By Elinor Oren, Live-Learn Fellow
The North Torrey Pines Living Learning Neighborhood was intentionally designed with high visual accessibility to increase casual and chance physical encounters. All residence halls feature large bedroom and living room windows often overlooking common areas, and building angles and positioning promote this view. Consequently, there are many vantage points into the windows from the ground, particularly for lower-level floors.
While the design intent was to connect residents to see the outside, the effect has essentially been flipped – providing an opportunity to be seen. This has allowed students to communicate social signals via their windows.
Social signals are communicative and informative signals or messages that directly or indirectly provide information about social affiliations, social behavior, social interactions, social emotions
Throughout Sixth, students have used windows as galleries for personal expression: creating post-it note window displays of political messages, pop-culture figures, and internet memes; showcasing decorations affiliated with particular identities; divulging personal contact information.
While post-it note messages and displays are deliberate broadcasts to peers, not all social signaling is intentional or meant for public consumption. This is particularly true when residents illuminate their rooms. Midday, a glimpse into lit rooms shows students’ belongings – posters, exercise equipment, planters, pillows – and communicates their aesthetics, hobbies, and preferences. However this phenomenon is most prominent in the evening, when bright rooms are accentuated by their contrast with darkness. Thin, transparent blinds allow visibility into rooms with blinds up or down. For instance, TikTok users inadvertently showcase their affiliations with their blinds down, as the app’s LED aesthetic gleams from behind the blinds.
Though unintentional signaling may quickly become a substantial privacy concern: beyond divulging belongings and affiliations, the view often features student silhouettes, which transmits personal information about behavior and habits.
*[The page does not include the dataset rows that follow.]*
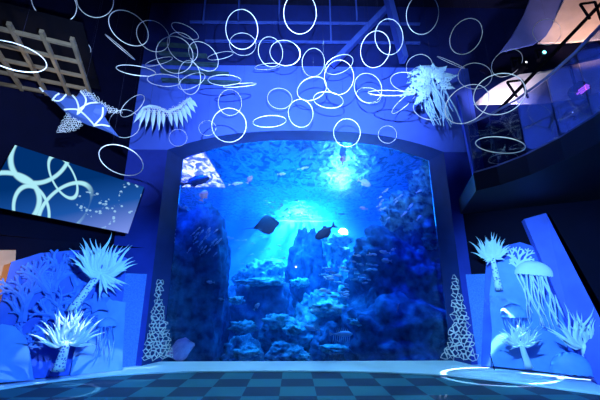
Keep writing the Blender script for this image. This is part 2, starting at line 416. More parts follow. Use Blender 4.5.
big_fish(365, 183, 9.0, -25, 15, .55, M['fishwhite'], 'bright pinkish-white fish high on the right side of the tank')
big_fish(363, 208, 9.6, 170, 9, .4, M['fishpink'], 'small dusky pink fish above the right cliff edge')
big_fish(342, 214, 9.4, 180, 11, .17, M['fishdark'], 'thin dark fish hovering just above the glaring lamp')
big_fish(384, 252, 8.2, 170, 12, .36, M['fishpale'], 'pale fish in front of the cliff, upper of two close together')
big_fish(386, 260.5, 8.1, 175, 11, .5, M['fishpale'], 'plump pale fish in front of the cliff, lower of two close together')
big_fish(393, 249.5, 8.2, 200, 6, .5, M['fishpale'], 'tiny pale fish at the right of the pair before the cliff')
big_fish(257, 306, 8.7, 50, 9, .5, M['fishwhite'], 'small bright white fish alone over the dark boulder')
big_fish(210, 282, 8.0, 175, 9, .4, M['fishpale'], 'pale fish in front of the left rock pillar, higher of two')
big_fish(221, 299, 8.0, 170, 7, .4, M['fishpale'], 'tiny pale fish low beside the left rock pillar')
big_fish(311, 328, 8.8, 165, 18, .3, M['fishpale'], 'long hazy blue fish above the tank floor left of the frilled fish')
big_fish(398, 307, 8.0, 70, 10, .16, M['fishpink'], 'thin pinkish fish steeply upright before the dark cliff foot')
# frilled lionfish
p = at(343, 334, Y=8.4); s_ = (at(344, 334, Y=8.4) - p).length
t = thing('lionfish', p, 'white frilled fish with long hanging fin rays low in the tank', 'fish')
fish_body(20*s_, 6*s_, 4*s_).build('body', M['fishwhite'], t, smooth=True)
for i in range(9):
    x = (-9 + i * 2.0) * s_
    b = MB(); b.tube([(x, 0, -.5*s_), (x - .8*s_, -.02, -4*s_), (x - 1.6*s_, -.03, -8*s_)], [.5*s_, .45*s_, .15*s_], 5); b.build('fin_ray', M['fishwhite'], t)
for i in range(7):
    x = (-6 + i * 1.9) * s_
    b = MB(); b.tube([(x, 0, 1.5*s_), (x - 1.5*s_, .0, 6*s_)], [.4*s_, .12*s_], 5); b.build('fin_ray', M['fishwhite'], t)
fin([(-9*s_, 0), (-14*s_, 2.6*s_), (-13*s_, -2*s_)]).build('tail_fin', M['fishwhite'], t)
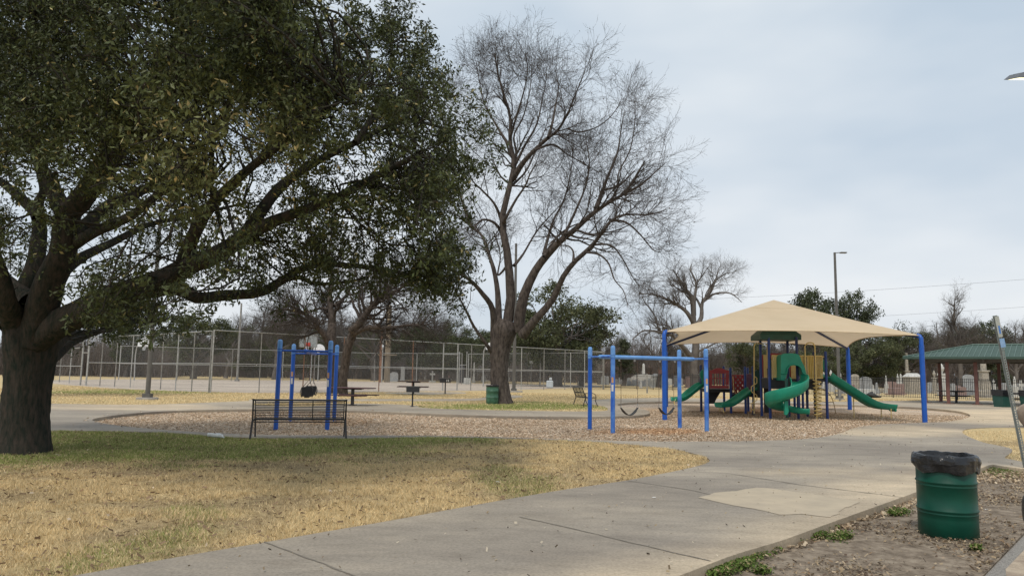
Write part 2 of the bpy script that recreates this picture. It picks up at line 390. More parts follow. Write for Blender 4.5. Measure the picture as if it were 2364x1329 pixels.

The Living Learning Neighborhood’s buildings’ propensity for visual communication has allowed Sixth students to communicate at an unprecedented scale. The building structure and layout are supplemented by the change in volume and composition of the adjacent population. While previous Sixth residences dispersed the student population, separating freshman and sophomore housing, the Living Learning Neighborhood consolidates and concentrates the population. This already larger student audience will shortly be augmented by the hub of Sixth administration. Together, the changes to the built environment and audience volume provide a larger platform, creating more of an incentive for window-based social signaling.